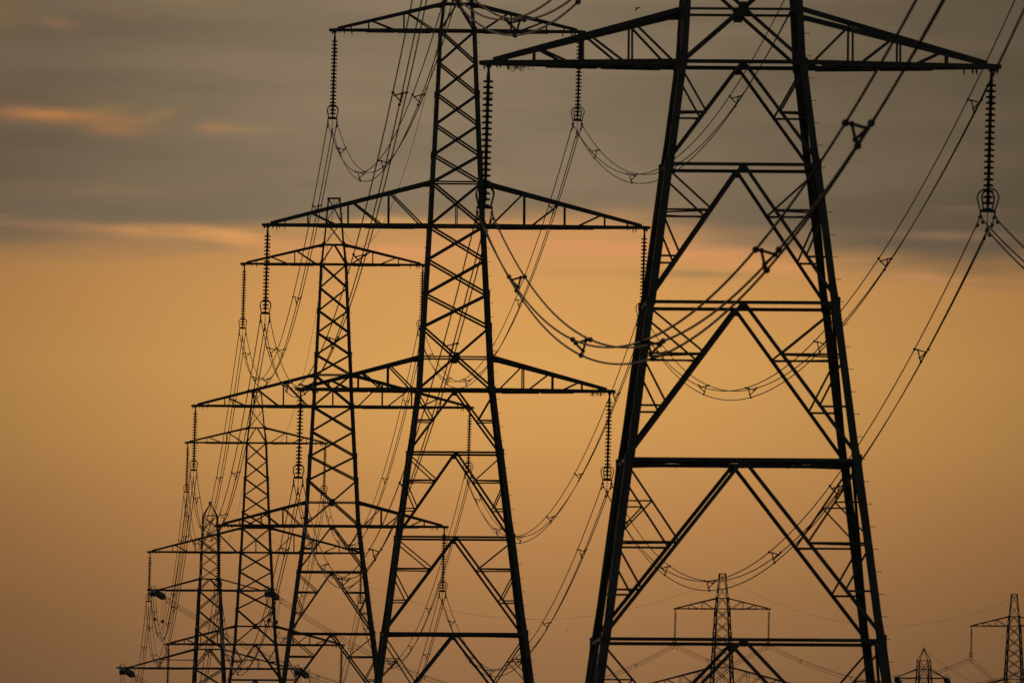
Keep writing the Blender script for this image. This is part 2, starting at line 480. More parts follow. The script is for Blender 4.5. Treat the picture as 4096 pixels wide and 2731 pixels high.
def suspension_tower(label):
    T = Tower(HREF, SUSP_W)
    root = thing("lattice_pylon", label, "pylon", group="lattice pylons carrying the power line")
    T.legs([(25.45, .11), (21.84, .135), (20.30, .19), (16.72, .21), (13.29, .225), (9.25, .235), (5.40, .245), (3.55, .25), (-.05, .255),
            (-3.57, .265), (-8.36, .275), (-13.80, .29), (-20.0, .31), (-26.0, .30), (-30.9, .30)], root)
    P = lambda bm: obj("bracing_panel", bm, STEEL, root)
    # earth-wire peak
    bm = bmesh.new(); T.xpanel(bm, 21.84, 23.60, .055); T.xpanel(bm, 23.60, 25.40, .055); pk = P(bm)
    bm = bmesh.new()
    for y in (-1, 1): angle(bm, (-.52, y * .42, 25.45 + T.H), (.52, y * .42, 25.45 + T.H), .11, (0, y, 0))
    for x in (-.46, 0, .46): angle(bm, (x, -.45, 25.44 + T.H), (x, .45, 25.44 + T.H), .09, (0, 0, 1))
    tube(bm, [(0, 0, 25.42 + T.H), (0, 0, 24.98 + T.H)], .03, 6); ball(bm, (0, 0, 24.95 + T.H), .07, 1, 2.2, 1)
    obj("earth_wire_bracket", bm, STEEL, pk)
    # cage of the top arm
    bm = bmesh.new(); T.vpanel(bm, 21.84, 20.38, .10); p = P(bm)
    T.hbeam("horizontal_beam", 21.84, .11, p); T.hbeam("horizontal_beam", 20.32, .12, p)
    # body between the arms
    for z0, z1, w in ((18.49, 20.30, .105), (16.72, 18.49, .105), (15.0, 16.72, .105), (13.29, 15.0, .105), (11.73, 13.29, .105),
                      (7.34, 9.25, .115), (5.40, 7.34, .115), (3.55, 5.40, .115)):
        bm = bmesh.new(); T.xpanel(bm, z0, z1, w); P(bm)
    bm = bmesh.new(); T.xpanel(bm, 9.30, 11.73, .115)
    for k in (0, 2): angle(bm, T.pt(k, 0, 9.27), T.pt(k, 0, 10.5), .06, T.n(k), off=-.03)
    p = P(bm); T.hbeam("horizontal_beam", 11.73, .09, p); T.hbeam("horizontal_beam", 9.27, .13, p)
    bm = bmesh.new(); T.xpanel(bm, 0.03, 3.55, .12); p = P(bm); T.hbeam("horizontal_beam", 1.83, .09, p); T.hbeam("horizontal_beam", 0.0, .14, p)
    def gussets(zc, w, h, par):
        for k in range(4):
            bm = bmesh.new(); nn = T.n(k); o = nn * .006
            ax = Vector((*FACES[k][0], 0))
            c = T.pt(k, 0, zc) + o
            plate(bm, [c + ax * (-w * .8) + Vector((0, 0, -h)), c + ax * (w * .8) + Vector((0, 0, -h)), c + ax * w + Vector((0, 0, h * .2)), c + ax * w * .55 + Vector((0, 0, h)), c + ax * (-w * .55) + Vector((0, 0, h)), c + ax * (-w) + Vector((0, 0, h * .2))], nn, .014)
            for q in (-.5, 0, .5):
                for r_ in (-.4, .5):
                    b = c + ax * (w * q) + Vector((0, 0, h * r_)) + nn * .015
                    box(bm, b, (.035, .035, .035))
            obj("gusset_plate", bm, STEEL, par)
    gussets(1.83, .19, .25, p)
    # splayed lower body: inverted-V panels with redundant members
    def redundant(bm, T, zt, zb, lv, w):
        """lv: (z_leg, z_v, is_strut) members between leg and V on all faces"""
        for zl, zv in lv:
            for k in range(4):
                for s in (-1, 1):
                    angle(bm, T.pt(k, s * (T.W(zl) - .08), zl), T.pt(k, s * T.vu(zt, zb, zv), zv), w, T.n(k), off=-.03)
    def hip(bm, zt, zb, z, w):
        for k in range(4):
            angle(bm, T.pt(k, T.vu(zt, zb, z), z), T.pt((k + 1) % 4, -T.vu(zt, zb, z), z), w, (0, 0, 1))
    lower = [(0.0, -3.57, [(-.25, -1.75), (-1.75, -1.75)], [-1.75], .12),
             (-3.57, -8.36, [(-3.75, -5.15), (-5.15, -5.15), (-5.25, -6.76), (-6.76, -6.76)], [-5.15], .125),
             (-8.36, -13.80, [(-8.55, -10.14), (-10.14, -10.14), (-10.25, -11.94), (-11.94, -11.94)], [-10.14], .13),
             (-13.80, -20.0, [(-14.0, -16.65), (-16.65, -16.65), (-16.75, -18.3), (-18.3, -18.3)], [-16.65], .135),
             (-20.0, -26.0, [(-20.2, -22.8), (-22.8, -22.8), (-22.9, -24.4), (-24.4, -24.4)], [-22.8], .125),
             (-26.0, -30.6, [(-26.2, -28.4), (-28.4, -28.4)], [-28.4], .125)]
    for i, (zt, zb, lv, hp, w) in enumerate(lower):
        bm = bmesh.new(); T.vpanel(bm, zt - .05, zb + .12, w); redundant(bm, T, zt, zb, lv, .075)
        for z in hp: hip(bm, zt, zb, z, .07)
        if i in (3, 4):
            zs = zt - 1.44 if i == 3 else zt - 1.4
            l0, v0 = lv[0]
            f = (l0 - zs) / (l0 - v0)
            for k in range(4):
                for s in (-1, 1):
                    u = (T.W(l0) - .08) * (1 - f) + T.vu(zt, zb, v0) * f
                    angle(bm, T.pt(k, s * (T.W(zs) - .08), zs), T.pt(k, s * u, zs), .055, T.n(k), off=-.03)
                    angle(bm, T.pt(k, s * u, zs), T.pt(k, s * (T.W(v0 + .2) - .08), v0 + .2), .055, T.n(k), off=-.045)
        p = P(bm)
        if i: T.hbeam("horizontal_beam", zt, .12 if i != 3 else .13, p)
        gussets(zt - .10, .12, .14, p)
        if i in (3,):
            bm = bmesh.new(); w_ = T.W(zt) - .1; h = zt + T.H
            mid = [T.pt(k, 0, zt) for k in range(4)]
            for k in range(4): angle(bm, mid[k], mid[(k + 1) % 4], .10, (0, 0, 1))
            for a, b in (((-w_, -w_), (w_, w_)), ((-w_, w_), (w_, -w_))): angle(bm, (*a, h - .03), (*b, h - .03), .09, (0, 0, 1))
            for q in (-.5, .5):
                angle(bm, (-w_, q * w_, h), (w_, q * w_, h), .09, (0, 0, 1)); angle(bm, (q * w_, -w_, h - .02), (q * w_, w_, h - .02), .09, (0, 0, 1))
            obj("plan_bracing", bm, STEEL, p)
    # cross arms
    A3 = ([.239, .482, .723, .86], [(.035, .232), (.277, .455), (.55, .705)])
    A2 = ([.322, .642, .80], [(.05, .30), (.40, .62)])
    for s in (-1, 1):
        T.arm(0.0, HB, 1.83, s, root, .19, .175, .085, *A3)
        T.arm(9.27, HM, 2.46, s, root, .19, .18, .085, *A3)
        T.arm(20.32, HT, 1.52, s, root, .17, .16, .075, *A2)
    return root


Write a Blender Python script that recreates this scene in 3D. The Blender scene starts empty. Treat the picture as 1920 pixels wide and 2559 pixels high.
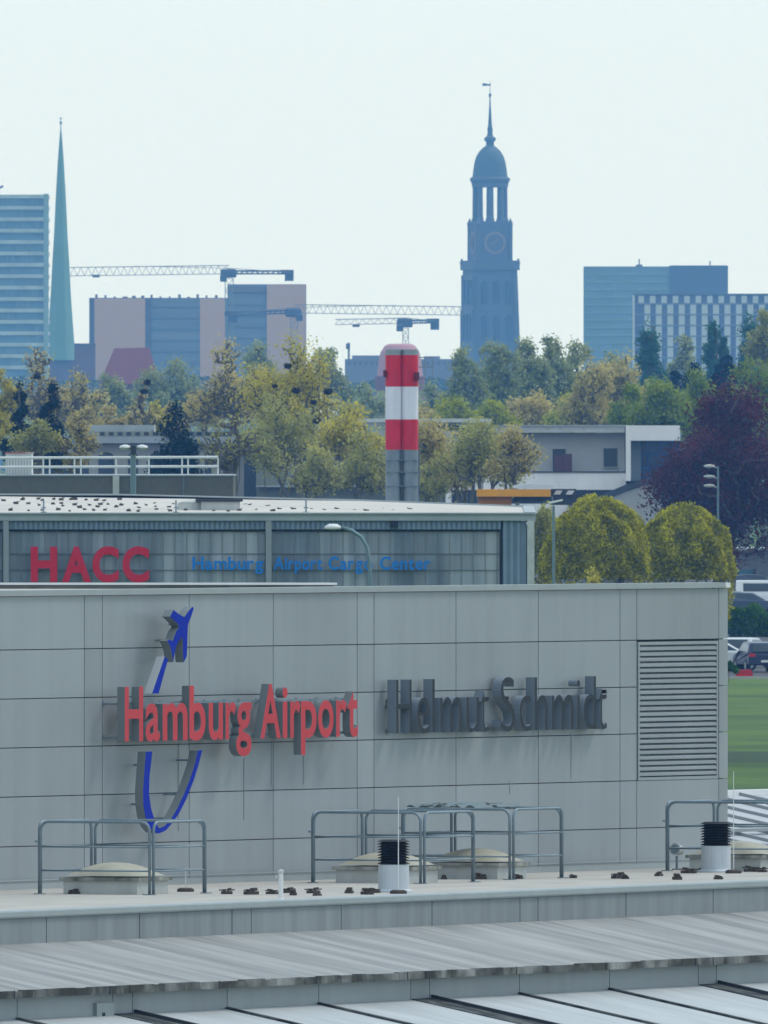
import bpy, math, random
import numpy as np
from mathutils import Vector, Matrix
R = math.radians
sc = bpy.context.scene
col = sc.collection

# ------------------------------------------------------------------ camera, light, exposure
F = 70000.0          # focal length in pixels of the 1920 px wide photograph
VH = 1080.0          # row of the horizon
CH = 12.0            # camera height
cam_d = bpy.data.cameras.new('camera'); cam = bpy.data.objects.new('camera', cam_d); col.objects.link(cam)
cam_d.sensor_fit = 'HORIZONTAL'; cam_d.sensor_width = 36.0; cam_d.lens = 36.0 * F / 1920
cam_d.clip_start = 5; cam_d.clip_end = 30000
cam.location = (0, 0, CH); cam.rotation_euler = (R(90) - (1279.5 - VH) / F, 0, 0)
cam_d.dof.use_dof = True; cam_d.dof.focus_distance = 520; cam_d.dof.aperture_fstop = cam_d.lens / 1000 / 0.028
sc.camera = cam
SUN_EL, SUN_AZ = R(52), R(62)      # azimuth clockwise from the view direction
world = bpy.data.worlds.new('World'); sc.world = world; world.use_nodes = True
wn = world.node_tree; bg = wn.nodes['Background']
sky = wn.nodes.new('ShaderNodeTexSky'); sky.sky_type = 'NISHITA'; sky.sun_disc = False
sky.sun_elevation = SUN_EL; sky.sun_rotation = SUN_AZ; sky.altitude = 20; sky.air_density = 1.0; sky.dust_density = 0.6; sky.ozone_density = 1.5
veil = wn.nodes.new('ShaderNodeMix'); veil.data_type = 'RGBA'; veil.inputs[0].default_value = 0.80      # thin bright cloud over the clear sky
veil.inputs[7].default_value = (9.0, 10.9, 12.7, 1)
wn.links.new(sky.outputs[0], veil.inputs[6]); wn.links.new(veil.outputs[2], bg.inputs[0]); bg.inputs[1].default_value = 0.10
sun_d = bpy.data.lights.new('sun', 'SUN'); sun_d.energy = 1.5; sun_d.angle = R(14); sun_d.color = (1, 0.96, 0.9)
sun = bpy.data.objects.new('sun', sun_d); col.objects.link(sun)
sdir = Vector((math.sin(SUN_AZ) * math.cos(SUN_EL), math.cos(SUN_AZ) * math.cos(SUN_EL), math.sin(SUN_EL)))
sun.rotation_euler = (-sdir).to_track_quat('-Z', 'Y').to_euler(); sun.location = (0, 200, 300)
sc.view_settings.view_transform = 'Standard'; sc.view_settings.look = 'None'; sc.view_settings.exposure = 0.0; sc.view_settings.gamma = 1
sc.render.engine = 'CYCLES'
sc.cycles.use_denoising = True
sc.cycles.max_bounces = 6; sc.cycles.diffuse_bounces = 3; sc.cycles.glossy_bounces = 2; sc.cycles.transmission_bounces = 4; sc.cycles.volume_bounces = 1
sc.cycles.caustics_reflective = False; sc.cycles.caustics_refractive = False

# ------------------------------------------------------------------ coordinates
def P(u, v, Y): return Vector(((u - 960) * Y / F, Y, CH - (v - VH) * Y / F))
def G(u, Y, z=0.0): return Vector(((u - 960) * Y / F, Y, z))
TH = math.atan(2.065); TH2 = R(68)
UP = Vector((0, 0, 1))
class Frame:                                                      # t along the wall, p out of it, z up
    def __init__(s, o, th):
        s.o = Vector(o); s.th = th; s.D = Vector((math.cos(th), math.sin(th), 0)); s.N = Vector((math.sin(th), -math.cos(th), 0))
    def __call__(s, t, p, z): return s.o + s.D * t + s.N * p + UP * z
    def t_of(s, u, p):                                            # t of column u in the plane p
        a = (u - 960) / F; o = s.o + s.N * p
        return (a * o.y - o.x) / (s.D.x - a * s.D.y)
    def tz(s, u, v, p):
        t = s.t_of(u, p); Y = (s.o + s.N * p + s.D * t).y
        return t, CH - (v - VH) * Y / F
    def tp(s, u, v, z):                                           # t, p of pixel u, v on the level z
        Y = (CH - z) * F / (v - VH); q = Vector(((u - 960) * Y / F, Y, 0)) - s.o
        return q.dot(s.D), q.dot(s.N)
FW = Frame((0, 440, 0), TH); F2 = Frame((0, 420.2, 0), TH2); FX = Frame((0, 0, 0), 0)

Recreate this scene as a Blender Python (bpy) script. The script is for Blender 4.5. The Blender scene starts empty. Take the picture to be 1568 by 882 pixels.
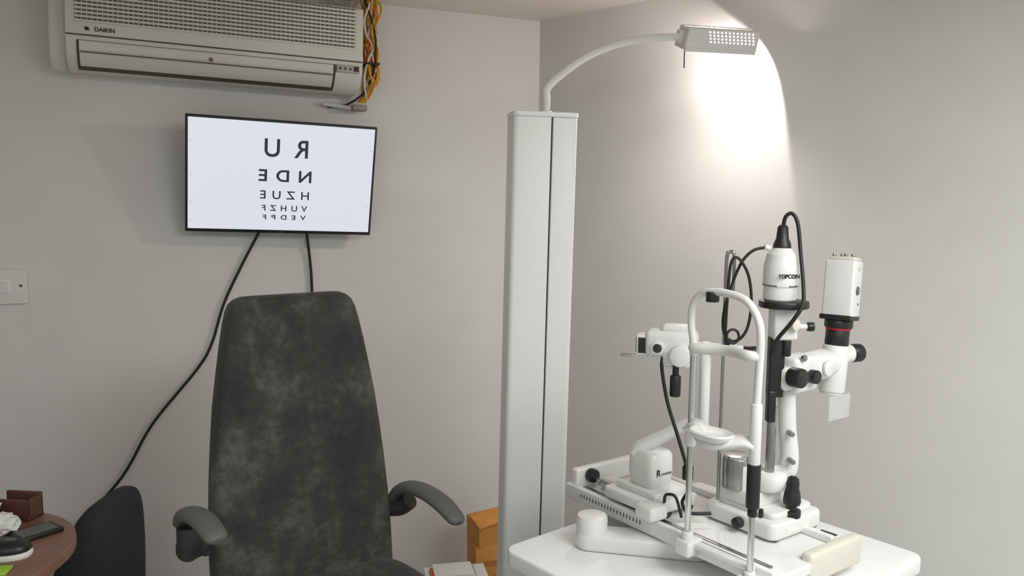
import bpy, bmesh, math, random
from mathutils import Vector, Matrix
random.seed(4)
S = bpy.context.scene
S.view_settings.view_transform = 'Standard'
ZO = 0.15   # height of working datum above the floor

# ------------------------------------------------------------------ materials
def lin(c):
    return tuple(((x/255)/12.92 if x/255 <= .04045 else ((x/255+.055)/1.055)**2.4) for x in c)
def mat(name, rgb, rough=.5, metal=0, var=.06, scale=30, bump=0.0, emit=None, es=0, alpha=1, coat=0):
    m = bpy.data.materials.new(name); m.use_nodes = True
    nt = m.node_tree; b = nt.nodes['Principled BSDF']
    c = lin(rgb)
    tc = nt.nodes.new('ShaderNodeTexCoord')
    nz = nt.nodes.new('ShaderNodeTexNoise'); nz.inputs['Scale'].default_value = scale; nz.inputs['Detail'].default_value = 4
    nt.links.new(tc.outputs['Object'], nz.inputs['Vector'])
    r = nt.nodes.new('ShaderNodeValToRGB')
    r.color_ramp.elements[0].position = .3; r.color_ramp.elements[1].position = .7
    r.color_ramp.elements[0].color = tuple(x*(1-var) for x in c)+(1,)
    r.color_ramp.elements[1].color = tuple(min(1, x*(1+var)) for x in c)+(1,)
    nt.links.new(nz.outputs['Fac'], r.inputs['Fac']); nt.links.new(r.outputs['Color'], b.inputs['Base Color'])
    b.inputs['Roughness'].default_value = rough; b.inputs['Metallic'].default_value = metal
    if coat: b.inputs['Coat Weight'].default_value = coat
    if bump:
        bp = nt.nodes.new('ShaderNodeBump'); bp.inputs['Strength'].default_value = bump; bp.inputs['Distance'].default_value = .002
        nt.links.new(nz.outputs['Fac'], bp.inputs['Height']); nt.links.new(bp.outputs['Normal'], b.inputs['Normal'])
    if emit:
        b.inputs['Emission Color'].default_value = lin(emit)+(1,); b.inputs['Emission Strength'].default_value = es
    if alpha < 1: b.inputs['Alpha'].default_value = alpha
    return m

M_wall = mat('wall_paint', (220,219,216), .85, var=.02, scale=6, bump=.05)
M_ceil = mat('ceiling_paint', (232,222,214), .9, var=.01, scale=5)
M_floor = mat('vinyl_floor', (184,184,180), .5, var=.1, scale=9)
M_white = mat('white_enamel', (234,235,234), .35, var=.01)
M_lampw = mat('lamp_white', (222,221,219), .4, var=.01)
M_col = mat('column_white', (234,235,233), .4, var=.01)
M_inst = mat('instrument_white', (222,223,220), .38, var=.02, scale=20)
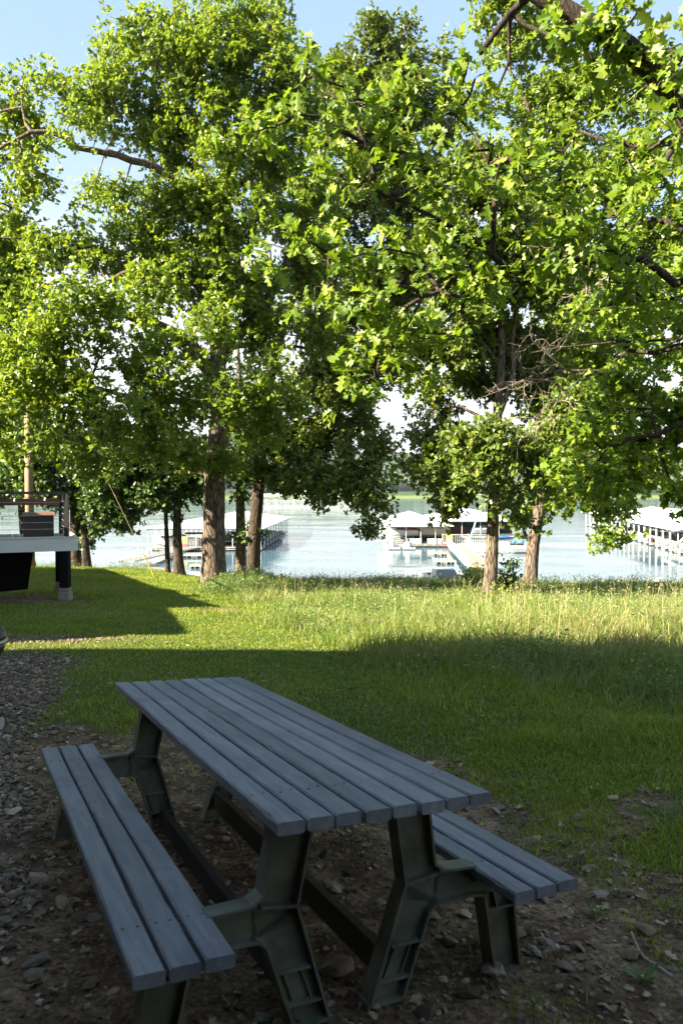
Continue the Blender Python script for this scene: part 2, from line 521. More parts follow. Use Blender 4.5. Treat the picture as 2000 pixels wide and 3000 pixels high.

----

→ **To be done**: Transcribe, exactly as written, the lines starting at the one with "Write a Blender" and ending at the one with "col = sc.collection", and nothing more. Pictures are not part of the copy.

→ **The output**:
Write a Blender Python script that recreates this scene in 3D. The Blender scene starts empty. Treat the picture as 1920 pixels wide and 2559 pixels high.
import bpy, math, random
import numpy as np
from mathutils import Vector, Matrix
R = math.radians
sc = bpy.context.scene
col = sc.collection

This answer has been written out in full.